Share this article

print logo

Buffalo School Board majority draws fire for trying limit public participation at meetings

Members of the Buffalo School Board majority came under fire Wednesday for pushing a resolution encouraging the superintendent to recommend changes that could limit the ability of parents, teachers and community members to speak at board meetings.

“I’m speechless,” said parent and teacher Marsha Phillips, a member of the Buffalo Parent-Teacher Organization. “Do you think that we enjoy coming here after working all day? Yet we come time and time again because we feel we have an insight that’s valuable to you.”
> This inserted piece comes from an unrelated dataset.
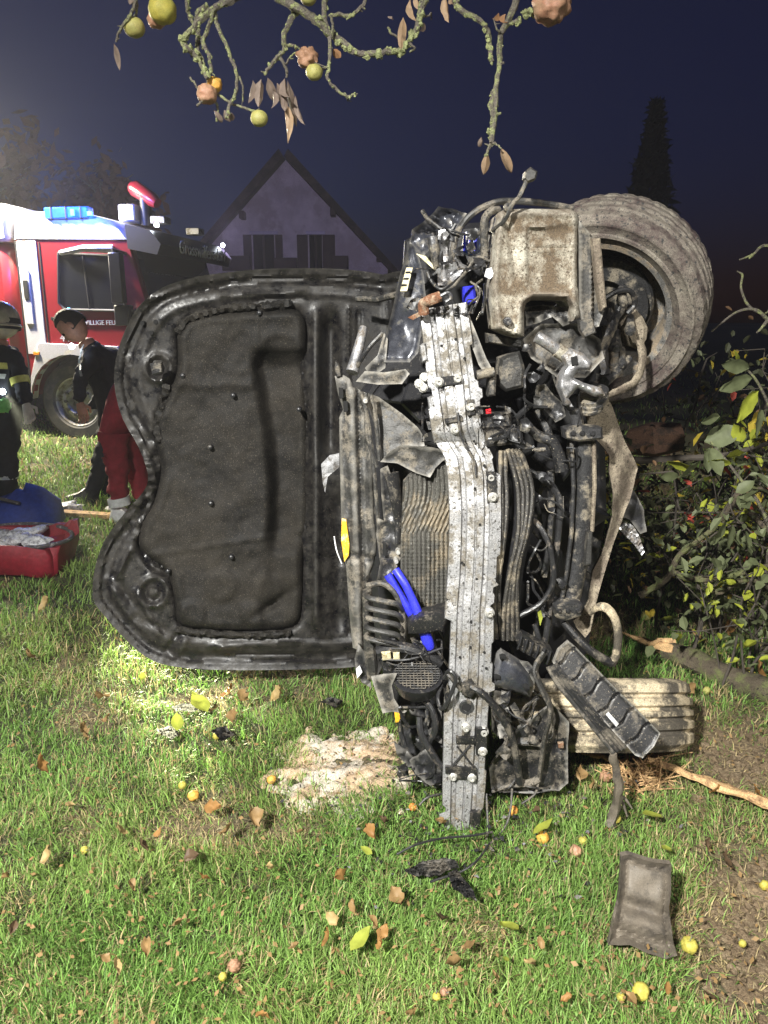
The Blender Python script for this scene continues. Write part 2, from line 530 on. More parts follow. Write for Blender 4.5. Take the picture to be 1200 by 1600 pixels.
DUST = (0.30, 0.25, 0.18)
MUD = (0.36, 0.29, 0.20)
M = {
    'gloss_black': mat('black_paint_inner', (0.0045, 0.0045, 0.006), 0.27, 0, (0.021, 0.018, 0.014), 0.44, 26, (0.085, 0.074, 0.058), 0.19, 240, 0.08, 90, spec=0.5, edge=0.05, soft=0.16),
    'pad': mat('insulation_felt', (0.006, 0.0058, 0.0056), 0.6, 0, (0.027, 0.0235, 0.019), 0.42, 5, (0.10, 0.088, 0.068), 0.22, 330, 0.22, 300, spec=0.22, soft=0.16),
    'black_plastic': mat('black_plastic', (0.015, 0.015, 0.016), 0.4, 0, (0.11, 0.096, 0.075), 0.36, 22, (0.3, 0.26, 0.2), 0.16, 240, 0.15, 90, edge=0.5),
    'dusty_plastic': mat('dusty_grey_plastic', (0.035, 0.034, 0.032), 0.45, 0, (0.15, 0.132, 0.105), 0.43, 22, (0.015, 0.015, 0.015), 0.25, 180, 0.25, 120, edge=0.6),
    'clean_black': mat('soft_black_plastic', (0.018, 0.018, 0.02), 0.35, 0, (0.1, 0.09, 0.07), 0.22, 26, (0.25, 0.22, 0.18), 0.08, 220, 0.1, 60, edge=0.3),
    'alu': mat('dirty_aluminium', (0.36, 0.36, 0.365), 0.38, 0.5, (0.15, 0.135, 0.11), 0.45, 18, (0.06, 0.055, 0.048), 0.27, 130, 0.25, 150, var=0.15),
    'bright_alu': mat('bright_aluminium', (0.42, 0.42, 0.43), 0.35, 0.8, (0.14, 0.12, 0.1), 0.42, 30, None, 0, 1, 0.1, 90),
    'steel': mat('dark_steel', (0.07, 0.07, 0.073), 0.32, 0.6, (0.19, 0.165, 0.125), 0.40, 24, (0.015, 0.015, 0.015), 0.2, 180, 0.2, 90, edge=0.6),
    'rust': mat('rusty_iron', (0.16, 0.07, 0.035), 0.85, 0.1, (0.3, 0.22, 0.15), 0.4, 40, None, 0, 1, 0.5, 120),
    'tank': mat('dirty_white_tank', (0.42, 0.40, 0.33), 0.45, 0, (0.11, 0.08, 0.05), 0.57, 11, (0.08, 0.06, 0.04), 0.32, 130, 0.2, 90, soft=0.09, edge=0.3),
    'mud_metal': mat('mud_covered_metal', (0.235, 0.20, 0.15), 0.8, 0, (0.135, 0.11, 0.085), 0.45, 14, (0.05, 0.045, 0.035), 0.25, 130, 0.35, 70, spec=0.2),
    'tyre': mat('muddy_rubber', (0.185, 0.165, 0.135), 0.65, 0, (0.05, 0.033, 0.032), 0.46, 12, (0.03, 0.03, 0.03), 0.27, 100, 0.5, 110, spec=0.35, soft=0.12),
    'tyre_tan': mat('clay_caked_rubber', (0.50, 0.42, 0.29), 0.85, 0, (0.085, 0.075, 0.06), 0.50, 9, (0.12, 0.1, 0.08), 0.22, 110, 0.4, 90, spec=0.2),
    'shrub_stem': mat('dark_shrub_stem', (0.06, 0.05, 0.04), 0.9, 0, None, 0, 30, bump=0.4),
    'rim': mat('dusty_rim', (0.26, 0.255, 0.245), 0.4, 0.6, (0.26, 0.21, 0.15), 0.5, 14, (0.04, 0.04, 0.04), 0.2, 100, 0.15, 60),
    'radiator': mat('muddy_radiator_fins', (0.15, 0.145, 0.13), 0.5, 0.3, (0.27, 0.225, 0.16), 0.42, 6, (0.04, 0.04, 0.035), 0.28, 210, 0.3, 200),
    'dark_fin': mat('dark_cooling_fins', (0.05, 0.047, 0.043), 0.5, 0.3, (0.25, 0.21, 0.15), 0.4, 9, (0.4, 0.36, 0.28), 0.2, 230, 0.3, 200),
    'blue': mat('blue_pipe_plastic', (0.03, 0.035, 0.55), 0.38, 0, (0.05, 0.05, 0.2), 0.2, 30, None, 0, 1, 0.05, 60),
    'coolant': mat('blue_white_container', (0.30, 0.36, 0.55), 0.35, 0, (0.02, 0.08, 0.5), 0.4, 18, None, 0, 1, 0.1, 60),
    'paint_grey': mat('grey_car_paint', (0.045, 0.048, 0.06), 0.28, 0.3, (0.12, 0.11, 0.09), 0.34, 18, (0.02, 0.02, 0.02), 0.12, 150, 0.1, 60, coat=0.4, edge=0.5),
    'sticker': mat('printed_sticker', (0.62, 0.56, 0.36), 0.6, 0, (0.25, 0.2, 0.1), 0.3, 60, None, 0, 1, 0),
    'white_sticker': mat('white_sticker', (0.7, 0.7, 0.72), 0.5, 0, (0.3, 0.3, 0.3), 0.25, 120, None, 0, 1, 0),
    'yellow_sticker': mat('yellow_sticker', (0.85, 0.45, 0.03), 0.5, 0, (0.75, 0.65, 0.45), 0.35, 30, None, 0, 1, 0),
    'red_plastic': mat('red_plastic', (0.6, 0.02, 0.03), 0.4),
    'rubber': mat('black_hose_rubber', (0.02, 0.02, 0.021), 0.34, 0, (0.12, 0.1, 0.08), 0.25, 40, None, 0, 1, 0.1, 100),
    'bolt': mat('pale_bolt', (0.5, 0.49, 0.46), 0.4, 0.4, (0.2, 0.18, 0.14), 0.3, 90),
    'hole': mat('black_inside', (0.006, 0.006, 0.006), 0.9, bump=0),
    'glass': mat('dark_glass', (0.01, 0.011, 0.014), 0.06, bump=0, var=0.0),
    'red_paint': mat('fire_red_paint', (0.20, 0.012, 0.02), 0.3, 0, None, 0, 3, bump=0, var=0.08, coat=0.3),
    'white_paint': mat('white_paint', (0.46, 0.46, 0.52), 0.4, 0, (0.5, 0.48, 0.44), 0.25, 5, bump=0, var=0.05),
    'truck_black': mat('truck_black_plastic', (0.014, 0.014, 0.016), 0.45, bump=0.05),
    'truck_tyre': mat('truck_tyre', (0.03, 0.03, 0.032), 0.8, 0, (0.07, 0.065, 0.055), 0.4, 6),
    'truck_rim': mat('truck_rim', (0.34, 0.34, 0.35), 0.45, 0.5, (0.15, 0.13, 0.1), 0.4, 12),
    'beacon': mat('blue_beacon_lens', (0.02, 0.1, 0.6), 0.2, emit=(0.03, 0.14, 1.0), estr=0.5, bump=0),
    'beacon_core': mat('blue_beacon_lit', (0.05, 0.3, 0.9), 0.2, emit=(0.05, 0.42, 1.0), estr=7.0, bump=0),
    'lamp_white': mat('lit_white_lamp', (0.9, 0.9, 0.9), 0.3, emit=(0.85, 0.92, 1.0), estr=22.0, bump=0),
    'bark': mat('bark', (0.13, 0.115, 0.095), 0.9, 0, (0.24, 0.26, 0.12), 0.42, 40, (0.05, 0.045, 0.04), 0.25, 160, 0.6, 90, spec=0.2),
    'lichen': mat('lichen', (0.33, 0.36, 0.17), 0.95, 0, (0.16, 0.17, 0.09), 0.4, 120, None, 0, 1, 0.7, 200, spec=0.1),
    'wood_split': mat('split_raw_wood', (0.52, 0.34, 0.17), 0.8, 0, (0.22, 0.13, 0.07), 0.38, 30, None, 0, 1, 0.4, 120, spec=0.2),
    'log': mat('log_bark', (0.085, 0.07, 0.05), 0.9, 0, (0.11, 0.12, 0.05), 0.45, 12, (0.03, 0.025, 0.02), 0.25, 80, 0.6, 60, spec=0.2),
    'plaster': mat('house_plaster', (0.55, 0.53, 0.52), 0.9, 0, (0.45, 0.42, 0.4), 0.4, 1.5, bump=0.1, bsc=8),
    'roof': mat('roof_tiles', (0.06, 0.045, 0.04), 0.85, 0, (0.03, 0.025, 0.022), 0.5, 3, bump=0.3, bsc=6),
    'dark_wood': mat('dark_brown_wood', (0.045, 0.03, 0.025), 0.7, 0, None, 0, 4, bump=0.1),
    'skin': mat('skin', (0.42, 0.22, 0.15), 0.55, 0, None, 0, 20, bump=0.05),
    'hair': mat('short_dark_hair', (0.03, 0.022, 0.016), 0.7, 0, None, 0, 60, bump=0.6, bsc=200),
    'dark_cloth': mat('dark_navy_cloth', (0.016, 0.018, 0.028), 0.85, 0, None, 0, 20, bump=0.3, bsc=40),
    'red_cloth': mat('red_trouser_cloth', (0.20, 0.012, 0.022), 0.85, 0, None, 0, 20, bump=0.35, bsc=30),
    'fire_jacket': mat('dark_fire_jacket', (0.018, 0.02, 0.026), 0.85, 0, None, 0, 20, bump=0.3, bsc=40),
    'reflect': mat('reflective_band', (0.62, 0.66, 0.66), 0.35, 0.3, None, 0, 40, bump=0.1),
    'reflect_y': mat('yellow_reflective_band', (0.62, 0.62, 0.16), 0.45, 0, None, 0, 40, bump=0.1),
    'helmet': mat('pale_helmet', (0.62, 0.58, 0.44), 0.25, bump=0),
    'glove': mat('pale_work_glove', (0.6, 0.55, 0.5), 0.75, bump=0.2),
    'green_glove': mat('green_rag', (0.25, 0.7, 0.2), 0.7, bump=0.3),
    'bare_panel': mat('scraped_light_panel', (0.30, 0.30, 0.31), 0.4, 0, (0.1, 0.09, 0.08), 0.4, 30),
    'clod': mat('earth_clod', (0.13, 0.095, 0.06), 0.95, 0, (0.2, 0.155, 0.1), 0.4, 50, bump=0.6, bsc=120, spec=0.1),
    'white_cloth': mat('white_cloth', (0.68, 0.68, 0.7), 0.8, 0, None, 0, 20, bump=0.3),
    'red_bag': mat('red_bag_fabric', (0.22, 0.010, 0.022), 0.6, 0, None, 0, 30, bump=0.25, bsc=60),
    'blue_bag': mat('blue_bag_fabric', (0.02, 0.045, 0.26), 0.65, 0, None, 0, 30, bump=0.25, bsc=40),
    'letter_white': mat('white_lettering', (0.93, 0.93, 0.93), 0.5, bump=0, var=0.0),
    'pack': mat('clear_wrapping', (0.55, 0.56, 0.58), 0.3, 0, (0.2, 0.2, 0.22), 0.4, 40, bump=0.5, bsc=60),
    'dark_pack': mat('dark_pouch', (0.06, 0.055, 0.06), 0.6, 0, (0.3, 0.28, 0.28), 0.3, 40, bump=0.4),
    'plate': mat('dust_covered_plastic', (0.135, 0.115, 0.09), 0.55, 0, (0.05, 0.043, 0.036), 0.36, 17, (0.05, 0.045, 0.04), 0.10, 120, 0.12, 60, spec=0.35, grit=0.12, soft=0.08),
    'sawdust': mat('sawdust', (0.52, 0.38, 0.25), 0.95, 0, (0.60, 0.54, 0.45), 0.46, 10, (0.12, 0.09, 0.06), 0.22, 70, 0.8, 160, spec=0.1, det=9),
    'leaf_green': leafmat('yellow_green_leaf', base=(0.38, 0.42, 0.07)),
    'leaf_brown': leafmat('dry_brown_leaf', base=(0.30, 0.165, 0.085), tr=0.2),
    'leaf_tan': leafmat('hanging_tan_leaf', base=(0.40, 0.28, 0.18), tr=0.3),
    'leaf_grey': leafmat('hanging_grey_leaf', base=(0.22, 0.17, 0.14), tr=0.25),
}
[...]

The resolution, submitted by board majority member Larry Quinn and co-sponsored by board members Patricia A. Pierce, Jason M. McCarthy and Carl P. Paladino, asks Superintendent Kriner Cash to recommend changes to how board meetings are run. Current board practice allows up to 30 public speakers to address the board during regular meetings for up to 3 minutes each. This typically delays the board’s review of regular agenda items by about an hour.

The part of the resolution that outraged some public speakers stated, “The public speaking portion of our meetings, which includes many of the same speakers week after week, consumed almost 40 percent of our meeting time last year; and … Board of Education meetings should be reserved for conducting the actual business of the board.”

In response, a half-dozen speakers at the meeting in Buffalo Academy of Visual and Performing Arts sharply criticized the resolution, asking why the board was promoting “censorship.”

Resident Keith Jones said the board should examine why people are repeatedly coming to the meetings and saying the same things.

“The reason parents might be coming here saying the same thing is because you all keep doing the same thing,” Jones said. “The same thing is sabotaging our kids, ignoring people when they talk, cutting staff in buildings with overcrowded classrooms, but when a parent comes here to say something about it, then the hell with you all.”

He and other regular speakers made it clear that they come to the board because they feel they have no other viable outlet to be heard and to have their concerns addressed. Some of them also confronted board members before and after the meeting to complain about the resolution.

District Parent Coordinating Council President Samuel L. Radford III said board members should want to hear from the public, even if they don’t like the message.

“Part of getting better is hearing stuff you don’t like,” he said, pointing out that concerns are often muffled at the school building level.

Board minority bloc members Barbara A. Seals Nevergold and Sharon M. Belton-Cottman criticized the resolution and said that, at the very least, the resolution should be rewritten so that it doesn’t imply that public comment is a waste of board time.

McCarthy quickly recommended that the resolution be referred to his Executive Affairs Committee meeting for further discussion and changes next Wednesday. His recommendation was unanimously approved.

Both he and Quinn said they are not trying to eliminate the public speaking portion of board meetings, but simply trying to find a way to structure them more efficiently.

“Nowhere does it say eliminate anything,” Quinn said, adding, “We do need better governance. We do face very serious challenges this year.”